▶ [Material]
◇ ◇ ◇ ◇ ◇ ◇ ◇
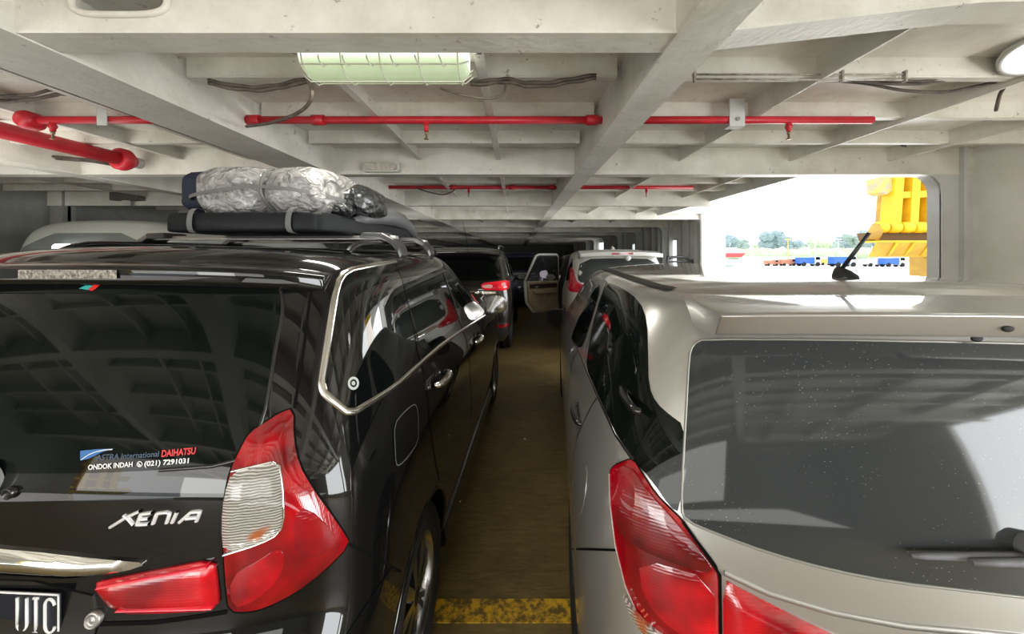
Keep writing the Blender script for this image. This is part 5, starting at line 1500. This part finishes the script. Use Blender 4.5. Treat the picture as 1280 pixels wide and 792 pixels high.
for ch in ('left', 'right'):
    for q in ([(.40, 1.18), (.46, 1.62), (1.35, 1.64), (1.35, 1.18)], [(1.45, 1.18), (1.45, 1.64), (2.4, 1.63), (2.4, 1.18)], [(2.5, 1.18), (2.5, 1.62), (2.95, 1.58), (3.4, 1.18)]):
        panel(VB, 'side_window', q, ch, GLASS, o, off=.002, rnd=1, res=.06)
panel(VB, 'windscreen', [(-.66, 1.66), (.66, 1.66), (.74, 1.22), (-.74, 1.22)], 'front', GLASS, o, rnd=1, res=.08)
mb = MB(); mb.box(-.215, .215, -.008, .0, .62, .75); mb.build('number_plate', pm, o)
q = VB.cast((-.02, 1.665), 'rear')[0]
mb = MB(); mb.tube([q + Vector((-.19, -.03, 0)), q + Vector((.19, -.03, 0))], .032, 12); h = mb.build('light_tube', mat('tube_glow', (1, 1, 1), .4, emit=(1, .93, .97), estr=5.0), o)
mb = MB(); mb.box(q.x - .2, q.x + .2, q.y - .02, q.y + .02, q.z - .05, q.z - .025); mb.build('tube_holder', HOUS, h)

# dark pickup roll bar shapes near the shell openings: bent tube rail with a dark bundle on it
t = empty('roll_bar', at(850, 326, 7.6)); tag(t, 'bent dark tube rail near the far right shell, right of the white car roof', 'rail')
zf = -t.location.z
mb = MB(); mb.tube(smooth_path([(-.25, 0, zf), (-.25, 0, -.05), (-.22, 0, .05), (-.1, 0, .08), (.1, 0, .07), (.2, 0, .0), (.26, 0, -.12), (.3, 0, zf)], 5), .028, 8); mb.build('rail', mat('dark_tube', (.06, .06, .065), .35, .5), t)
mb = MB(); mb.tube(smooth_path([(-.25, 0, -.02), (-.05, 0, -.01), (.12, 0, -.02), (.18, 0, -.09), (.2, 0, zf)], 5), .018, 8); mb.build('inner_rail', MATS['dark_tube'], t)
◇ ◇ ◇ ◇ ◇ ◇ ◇
▶ [Exercise goal]
Transcribe the material exactly, and leave out whatever pictures it holds.

▶ [Reply to the exercise]
Keep writing the Blender script for this image. This is part 5, starting at line 1500. This part finishes the script. Use Blender 4.5. Treat the picture as 1280 pixels wide and 792 pixels high.
for ch in ('left', 'right'):
    for q in ([(.40, 1.18), (.46, 1.62), (1.35, 1.64), (1.35, 1.18)], [(1.45, 1.18), (1.45, 1.64), (2.4, 1.63), (2.4, 1.18)], [(2.5, 1.18), (2.5, 1.62), (2.95, 1.58), (3.4, 1.18)]):
        panel(VB, 'side_window', q, ch, GLASS, o, off=.002, rnd=1, res=.06)
panel(VB, 'windscreen', [(-.66, 1.66), (.66, 1.66), (.74, 1.22), (-.74, 1.22)], 'front', GLASS, o, rnd=1, res=.08)
mb = MB(); mb.box(-.215, .215, -.008, .0, .62, .75); mb.build('number_plate', pm, o)
q = VB.cast((-.02, 1.665), 'rear')[0]
mb = MB(); mb.tube([q + Vector((-.19, -.03, 0)), q + Vector((.19, -.03, 0))], .032, 12); h = mb.build('light_tube', mat('tube_glow', (1, 1, 1), .4, emit=(1, .93, .97), estr=5.0), o)
mb = MB(); mb.box(q.x - .2, q.x + .2, q.y - .02, q.y + .02, q.z - .05, q.z - .025); mb.build('tube_holder', HOUS, h)

# dark pickup roll bar shapes near the shell openings: bent tube rail with a dark bundle on it
t = empty('roll_bar', at(850, 326, 7.6)); tag(t, 'bent dark tube rail near the far right shell, right of the white car roof', 'rail')
zf = -t.location.z
mb = MB(); mb.tube(smooth_path([(-.25, 0, zf), (-.25, 0, -.05), (-.22, 0, .05), (-.1, 0, .08), (.1, 0, .07), (.2, 0, .0), (.26, 0, -.12), (.3, 0, zf)], 5), .028, 8); mb.build('rail', mat('dark_tube', (.06, .06, .065), .35, .5), t)
mb = MB(); mb.tube(smooth_path([(-.25, 0, -.02), (-.05, 0, -.01), (.12, 0, -.02), (.18, 0, -.09), (.2, 0, zf)], 5), .018, 8); mb.build('inner_rail', MATS['dark_tube'], t)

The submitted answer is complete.